* _INSTRUCTIONS FOR THE TASK_
Return, exactly as written, every line from the first line of the data below through the line that contains "bale4 = make_bale(1484, 70, R(4.0), 'small".

* _DATA SECTION_
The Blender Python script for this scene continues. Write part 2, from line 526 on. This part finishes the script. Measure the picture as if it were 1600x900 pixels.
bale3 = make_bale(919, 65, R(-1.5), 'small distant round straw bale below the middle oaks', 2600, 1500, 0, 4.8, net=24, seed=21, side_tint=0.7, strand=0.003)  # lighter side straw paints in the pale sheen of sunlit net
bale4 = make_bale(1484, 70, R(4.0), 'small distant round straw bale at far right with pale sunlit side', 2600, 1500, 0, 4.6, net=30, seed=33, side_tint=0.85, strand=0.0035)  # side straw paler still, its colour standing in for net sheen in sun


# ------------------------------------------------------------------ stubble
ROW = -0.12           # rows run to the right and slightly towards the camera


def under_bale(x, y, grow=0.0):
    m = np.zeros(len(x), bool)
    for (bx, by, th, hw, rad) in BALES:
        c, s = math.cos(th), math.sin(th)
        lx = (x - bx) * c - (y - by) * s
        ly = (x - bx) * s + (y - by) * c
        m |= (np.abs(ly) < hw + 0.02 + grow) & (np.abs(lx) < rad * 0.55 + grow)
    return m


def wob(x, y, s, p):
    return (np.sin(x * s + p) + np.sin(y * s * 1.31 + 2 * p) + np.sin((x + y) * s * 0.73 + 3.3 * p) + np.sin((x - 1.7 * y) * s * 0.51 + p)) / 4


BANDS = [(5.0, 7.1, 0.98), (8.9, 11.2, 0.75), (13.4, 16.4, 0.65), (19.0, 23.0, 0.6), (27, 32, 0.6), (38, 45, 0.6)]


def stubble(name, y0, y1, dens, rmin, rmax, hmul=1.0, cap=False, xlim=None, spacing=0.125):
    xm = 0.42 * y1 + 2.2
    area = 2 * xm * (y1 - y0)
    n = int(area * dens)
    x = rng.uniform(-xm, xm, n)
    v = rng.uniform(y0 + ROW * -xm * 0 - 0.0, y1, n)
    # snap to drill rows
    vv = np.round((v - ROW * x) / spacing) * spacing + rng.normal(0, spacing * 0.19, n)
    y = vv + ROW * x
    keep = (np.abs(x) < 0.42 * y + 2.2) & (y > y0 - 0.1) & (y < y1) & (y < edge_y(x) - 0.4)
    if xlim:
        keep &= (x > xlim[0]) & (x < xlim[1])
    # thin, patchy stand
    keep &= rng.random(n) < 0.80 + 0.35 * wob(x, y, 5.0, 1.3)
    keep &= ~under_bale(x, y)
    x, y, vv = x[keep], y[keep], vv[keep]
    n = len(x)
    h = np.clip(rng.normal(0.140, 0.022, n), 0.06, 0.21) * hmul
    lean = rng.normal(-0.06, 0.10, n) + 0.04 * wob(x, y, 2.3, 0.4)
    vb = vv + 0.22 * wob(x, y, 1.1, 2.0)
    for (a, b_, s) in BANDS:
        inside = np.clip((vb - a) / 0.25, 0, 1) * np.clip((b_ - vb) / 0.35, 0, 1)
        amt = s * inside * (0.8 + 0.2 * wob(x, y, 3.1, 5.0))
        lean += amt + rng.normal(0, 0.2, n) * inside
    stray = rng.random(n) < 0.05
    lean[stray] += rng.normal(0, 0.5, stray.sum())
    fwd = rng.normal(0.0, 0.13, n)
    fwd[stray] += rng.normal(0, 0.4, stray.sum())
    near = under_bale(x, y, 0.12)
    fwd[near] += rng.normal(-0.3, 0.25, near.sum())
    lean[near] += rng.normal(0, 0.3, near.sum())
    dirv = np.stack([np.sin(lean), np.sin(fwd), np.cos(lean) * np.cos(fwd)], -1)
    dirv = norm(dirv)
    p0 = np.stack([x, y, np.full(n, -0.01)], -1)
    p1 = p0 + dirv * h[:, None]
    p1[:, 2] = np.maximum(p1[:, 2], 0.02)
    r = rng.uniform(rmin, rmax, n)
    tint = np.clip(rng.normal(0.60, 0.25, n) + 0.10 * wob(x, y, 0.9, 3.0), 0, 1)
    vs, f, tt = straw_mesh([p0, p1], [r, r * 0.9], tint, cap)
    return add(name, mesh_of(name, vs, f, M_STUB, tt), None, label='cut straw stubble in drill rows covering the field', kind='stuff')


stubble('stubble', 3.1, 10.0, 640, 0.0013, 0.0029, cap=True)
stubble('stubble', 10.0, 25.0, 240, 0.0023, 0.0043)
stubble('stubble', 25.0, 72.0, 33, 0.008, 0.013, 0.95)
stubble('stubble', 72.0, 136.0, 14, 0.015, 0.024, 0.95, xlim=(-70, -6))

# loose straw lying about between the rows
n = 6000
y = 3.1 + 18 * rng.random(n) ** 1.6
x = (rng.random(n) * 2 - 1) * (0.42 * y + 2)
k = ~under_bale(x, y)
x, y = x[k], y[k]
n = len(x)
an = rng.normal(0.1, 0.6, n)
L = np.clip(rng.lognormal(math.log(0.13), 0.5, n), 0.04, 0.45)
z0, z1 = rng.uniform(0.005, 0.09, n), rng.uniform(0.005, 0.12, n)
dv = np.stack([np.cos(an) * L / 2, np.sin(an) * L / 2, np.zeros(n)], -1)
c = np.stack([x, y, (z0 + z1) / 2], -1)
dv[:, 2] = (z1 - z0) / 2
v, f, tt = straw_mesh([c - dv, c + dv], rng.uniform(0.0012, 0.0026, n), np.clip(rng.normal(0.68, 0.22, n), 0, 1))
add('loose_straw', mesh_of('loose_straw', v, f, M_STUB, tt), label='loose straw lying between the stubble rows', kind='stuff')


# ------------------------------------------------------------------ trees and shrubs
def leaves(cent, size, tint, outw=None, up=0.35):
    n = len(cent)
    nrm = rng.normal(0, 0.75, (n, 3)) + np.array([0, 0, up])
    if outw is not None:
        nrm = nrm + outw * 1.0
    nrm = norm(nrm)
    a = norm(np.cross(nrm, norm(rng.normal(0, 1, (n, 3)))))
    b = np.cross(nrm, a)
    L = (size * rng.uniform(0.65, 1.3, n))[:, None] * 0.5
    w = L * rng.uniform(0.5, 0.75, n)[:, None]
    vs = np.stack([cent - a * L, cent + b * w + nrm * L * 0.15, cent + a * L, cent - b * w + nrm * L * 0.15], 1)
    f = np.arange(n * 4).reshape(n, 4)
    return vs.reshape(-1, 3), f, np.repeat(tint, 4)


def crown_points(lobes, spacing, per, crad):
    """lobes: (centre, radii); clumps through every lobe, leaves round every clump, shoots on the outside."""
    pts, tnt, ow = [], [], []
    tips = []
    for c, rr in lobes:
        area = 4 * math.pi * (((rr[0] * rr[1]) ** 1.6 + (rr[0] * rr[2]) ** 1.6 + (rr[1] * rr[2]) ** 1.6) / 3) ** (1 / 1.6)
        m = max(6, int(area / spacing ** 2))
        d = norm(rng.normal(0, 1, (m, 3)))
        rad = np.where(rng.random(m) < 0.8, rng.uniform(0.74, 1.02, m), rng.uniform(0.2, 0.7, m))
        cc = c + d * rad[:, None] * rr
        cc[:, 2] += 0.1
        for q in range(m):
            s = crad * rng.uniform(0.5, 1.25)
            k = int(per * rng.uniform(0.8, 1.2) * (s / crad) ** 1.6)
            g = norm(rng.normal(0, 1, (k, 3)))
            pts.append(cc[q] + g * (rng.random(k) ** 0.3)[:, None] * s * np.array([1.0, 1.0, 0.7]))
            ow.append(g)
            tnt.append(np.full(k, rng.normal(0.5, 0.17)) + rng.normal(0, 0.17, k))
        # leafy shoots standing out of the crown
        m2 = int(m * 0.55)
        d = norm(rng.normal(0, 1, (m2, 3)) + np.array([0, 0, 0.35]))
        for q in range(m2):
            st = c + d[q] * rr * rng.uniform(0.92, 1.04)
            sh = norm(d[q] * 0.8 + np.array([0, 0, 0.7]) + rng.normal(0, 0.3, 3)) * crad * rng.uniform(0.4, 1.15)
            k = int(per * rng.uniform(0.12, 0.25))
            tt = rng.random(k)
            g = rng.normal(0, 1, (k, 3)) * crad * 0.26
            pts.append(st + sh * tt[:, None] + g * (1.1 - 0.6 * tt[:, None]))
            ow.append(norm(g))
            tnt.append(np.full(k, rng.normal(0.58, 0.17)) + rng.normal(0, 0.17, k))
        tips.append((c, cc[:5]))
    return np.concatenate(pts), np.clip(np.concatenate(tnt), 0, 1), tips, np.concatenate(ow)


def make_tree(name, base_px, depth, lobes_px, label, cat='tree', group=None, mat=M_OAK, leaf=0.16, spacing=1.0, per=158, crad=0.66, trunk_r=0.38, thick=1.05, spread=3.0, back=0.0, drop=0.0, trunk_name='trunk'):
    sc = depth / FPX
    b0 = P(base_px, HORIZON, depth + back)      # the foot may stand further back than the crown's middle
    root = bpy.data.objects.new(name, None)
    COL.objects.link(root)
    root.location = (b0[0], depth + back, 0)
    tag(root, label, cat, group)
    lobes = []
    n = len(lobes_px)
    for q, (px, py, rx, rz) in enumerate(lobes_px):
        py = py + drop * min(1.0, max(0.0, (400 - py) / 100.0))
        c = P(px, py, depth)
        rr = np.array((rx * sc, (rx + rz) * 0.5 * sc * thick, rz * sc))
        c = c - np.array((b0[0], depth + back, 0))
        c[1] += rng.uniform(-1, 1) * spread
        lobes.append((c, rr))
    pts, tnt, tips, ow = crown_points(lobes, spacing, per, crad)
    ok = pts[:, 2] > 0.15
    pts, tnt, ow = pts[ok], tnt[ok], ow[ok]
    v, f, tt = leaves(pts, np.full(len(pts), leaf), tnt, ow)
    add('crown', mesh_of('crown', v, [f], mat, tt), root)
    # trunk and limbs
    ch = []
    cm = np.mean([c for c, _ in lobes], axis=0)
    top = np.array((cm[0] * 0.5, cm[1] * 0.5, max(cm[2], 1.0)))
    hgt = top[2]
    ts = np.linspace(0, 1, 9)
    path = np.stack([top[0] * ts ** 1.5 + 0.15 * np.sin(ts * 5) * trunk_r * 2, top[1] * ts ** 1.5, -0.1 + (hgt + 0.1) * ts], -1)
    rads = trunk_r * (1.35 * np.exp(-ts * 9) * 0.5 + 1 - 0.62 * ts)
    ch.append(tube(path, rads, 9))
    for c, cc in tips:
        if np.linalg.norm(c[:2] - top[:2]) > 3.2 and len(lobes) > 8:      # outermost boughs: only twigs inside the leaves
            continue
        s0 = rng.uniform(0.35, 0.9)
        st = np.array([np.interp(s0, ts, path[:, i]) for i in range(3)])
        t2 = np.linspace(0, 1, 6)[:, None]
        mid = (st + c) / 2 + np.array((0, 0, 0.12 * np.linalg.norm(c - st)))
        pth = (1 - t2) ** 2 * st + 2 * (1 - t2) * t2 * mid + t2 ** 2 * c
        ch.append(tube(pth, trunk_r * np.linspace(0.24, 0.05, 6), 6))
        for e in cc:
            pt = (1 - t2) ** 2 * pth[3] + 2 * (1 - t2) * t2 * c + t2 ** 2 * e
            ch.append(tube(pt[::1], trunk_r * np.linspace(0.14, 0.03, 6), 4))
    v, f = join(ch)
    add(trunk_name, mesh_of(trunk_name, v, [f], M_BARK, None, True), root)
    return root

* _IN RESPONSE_
The Blender Python script for this scene continues. Write part 2, from line 526 on. This part finishes the script. Measure the picture as if it were 1600x900 pixels.
bale3 = make_bale(919, 65, R(-1.5), 'small distant round straw bale below the middle oaks', 2600, 1500, 0, 4.8, net=24, seed=21, side_tint=0.7, strand=0.003)  # lighter side straw paints in the pale sheen of sunlit net
bale4 = make_bale(1484, 70, R(4.0), 'small distant round straw bale at far right with pale sunlit side', 2600, 1500, 0, 4.6, net=30, seed=33, side_tint=0.85, strand=0.0035)  # side straw paler still, its colour standing in for net sheen in sun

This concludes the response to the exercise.